→ **WRITTEN EXERCISE**
Return the full listing exactly as it is written.

==========

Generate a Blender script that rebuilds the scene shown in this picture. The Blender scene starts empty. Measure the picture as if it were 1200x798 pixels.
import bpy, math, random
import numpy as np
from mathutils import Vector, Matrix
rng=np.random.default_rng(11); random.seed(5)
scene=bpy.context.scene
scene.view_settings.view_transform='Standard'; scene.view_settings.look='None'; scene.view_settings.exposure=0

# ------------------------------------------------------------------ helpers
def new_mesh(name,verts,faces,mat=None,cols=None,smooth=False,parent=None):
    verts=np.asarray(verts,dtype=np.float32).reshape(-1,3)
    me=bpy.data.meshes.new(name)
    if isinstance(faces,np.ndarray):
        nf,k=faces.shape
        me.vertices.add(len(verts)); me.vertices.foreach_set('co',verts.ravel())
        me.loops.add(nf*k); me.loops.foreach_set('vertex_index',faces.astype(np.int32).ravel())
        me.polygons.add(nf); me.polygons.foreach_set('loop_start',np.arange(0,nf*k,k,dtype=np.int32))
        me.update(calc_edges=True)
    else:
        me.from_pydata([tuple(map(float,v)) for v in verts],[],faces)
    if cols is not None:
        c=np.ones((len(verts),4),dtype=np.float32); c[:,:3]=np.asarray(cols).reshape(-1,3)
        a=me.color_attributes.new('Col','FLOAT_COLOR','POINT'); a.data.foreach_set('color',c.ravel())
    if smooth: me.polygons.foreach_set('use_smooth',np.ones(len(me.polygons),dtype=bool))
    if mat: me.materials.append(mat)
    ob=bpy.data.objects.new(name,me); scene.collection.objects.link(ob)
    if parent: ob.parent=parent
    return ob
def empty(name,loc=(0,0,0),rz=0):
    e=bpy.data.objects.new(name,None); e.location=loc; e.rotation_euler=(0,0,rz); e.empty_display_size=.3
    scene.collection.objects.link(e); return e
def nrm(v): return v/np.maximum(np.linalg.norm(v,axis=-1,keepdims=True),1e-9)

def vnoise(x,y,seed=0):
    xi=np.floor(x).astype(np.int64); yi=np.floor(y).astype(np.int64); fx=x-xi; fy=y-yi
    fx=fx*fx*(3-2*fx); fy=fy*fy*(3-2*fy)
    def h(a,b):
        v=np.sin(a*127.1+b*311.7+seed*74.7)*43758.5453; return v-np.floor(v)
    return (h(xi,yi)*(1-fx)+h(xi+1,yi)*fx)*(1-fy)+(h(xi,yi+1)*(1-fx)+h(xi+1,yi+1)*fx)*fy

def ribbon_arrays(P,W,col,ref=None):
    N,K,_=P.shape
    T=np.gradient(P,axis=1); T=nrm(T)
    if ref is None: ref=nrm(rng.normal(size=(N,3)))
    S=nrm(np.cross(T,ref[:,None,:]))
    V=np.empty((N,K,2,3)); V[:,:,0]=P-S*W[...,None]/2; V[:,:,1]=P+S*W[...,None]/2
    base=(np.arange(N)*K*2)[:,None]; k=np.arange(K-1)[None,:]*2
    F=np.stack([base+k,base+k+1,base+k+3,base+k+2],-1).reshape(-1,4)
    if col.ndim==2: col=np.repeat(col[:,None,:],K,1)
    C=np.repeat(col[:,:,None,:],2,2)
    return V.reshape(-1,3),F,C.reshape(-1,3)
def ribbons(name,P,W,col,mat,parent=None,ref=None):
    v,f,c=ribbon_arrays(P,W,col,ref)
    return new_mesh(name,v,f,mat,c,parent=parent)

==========

→ **RESPONSE BELOW**
Generate a Blender script that rebuilds the scene shown in this picture. The Blender scene starts empty. Measure the picture as if it were 1200x798 pixels.
import bpy, math, random
import numpy as np
from mathutils import Vector, Matrix
rng=np.random.default_rng(11); random.seed(5)
scene=bpy.context.scene
scene.view_settings.view_transform='Standard'; scene.view_settings.look='None'; scene.view_settings.exposure=0

# ------------------------------------------------------------------ helpers
def new_mesh(name,verts,faces,mat=None,cols=None,smooth=False,parent=None):
    verts=np.asarray(verts,dtype=np.float32).reshape(-1,3)
    me=bpy.data.meshes.new(name)
    if isinstance(faces,np.ndarray):
        nf,k=faces.shape
        me.vertices.add(len(verts)); me.vertices.foreach_set('co',verts.ravel())
        me.loops.add(nf*k); me.loops.foreach_set('vertex_index',faces.astype(np.int32).ravel())
        me.polygons.add(nf); me.polygons.foreach_set('loop_start',np.arange(0,nf*k,k,dtype=np.int32))
        me.update(calc_edges=True)
    else:
        me.from_pydata([tuple(map(float,v)) for v in verts],[],faces)
    if cols is not None:
        c=np.ones((len(verts),4),dtype=np.float32); c[:,:3]=np.asarray(cols).reshape(-1,3)
        a=me.color_attributes.new('Col','FLOAT_COLOR','POINT'); a.data.foreach_set('color',c.ravel())
    if smooth: me.polygons.foreach_set('use_smooth',np.ones(len(me.polygons),dtype=bool))
    if mat: me.materials.append(mat)
    ob=bpy.data.objects.new(name,me); scene.collection.objects.link(ob)
    if parent: ob.parent=parent
    return ob
def empty(name,loc=(0,0,0),rz=0):
    e=bpy.data.objects.new(name,None); e.location=loc; e.rotation_euler=(0,0,rz); e.empty_display_size=.3
    scene.collection.objects.link(e); return e
def nrm(v): return v/np.maximum(np.linalg.norm(v,axis=-1,keepdims=True),1e-9)

def vnoise(x,y,seed=0):
    xi=np.floor(x).astype(np.int64); yi=np.floor(y).astype(np.int64); fx=x-xi; fy=y-yi
    fx=fx*fx*(3-2*fx); fy=fy*fy*(3-2*fy)
    def h(a,b):
        v=np.sin(a*127.1+b*311.7+seed*74.7)*43758.5453; return v-np.floor(v)
    return (h(xi,yi)*(1-fx)+h(xi+1,yi)*fx)*(1-fy)+(h(xi,yi+1)*(1-fx)+h(xi+1,yi+1)*fx)*fy

def ribbon_arrays(P,W,col,ref=None):
    N,K,_=P.shape
    T=np.gradient(P,axis=1); T=nrm(T)
    if ref is None: ref=nrm(rng.normal(size=(N,3)))
    S=nrm(np.cross(T,ref[:,None,:]))
    V=np.empty((N,K,2,3)); V[:,:,0]=P-S*W[...,None]/2; V[:,:,1]=P+S*W[...,None]/2
    base=(np.arange(N)*K*2)[:,None]; k=np.arange(K-1)[None,:]*2
    F=np.stack([base+k,base+k+1,base+k+3,base+k+2],-1).reshape(-1,4)
    if col.ndim==2: col=np.repeat(col[:,None,:],K,1)
    C=np.repeat(col[:,:,None,:],2,2)
    return V.reshape(-1,3),F,C.reshape(-1,3)
def ribbons(name,P,W,col,mat,parent=None,ref=None):
    v,f,c=ribbon_arrays(P,W,col,ref)
    return new_mesh(name,v,f,mat,c,parent=parent)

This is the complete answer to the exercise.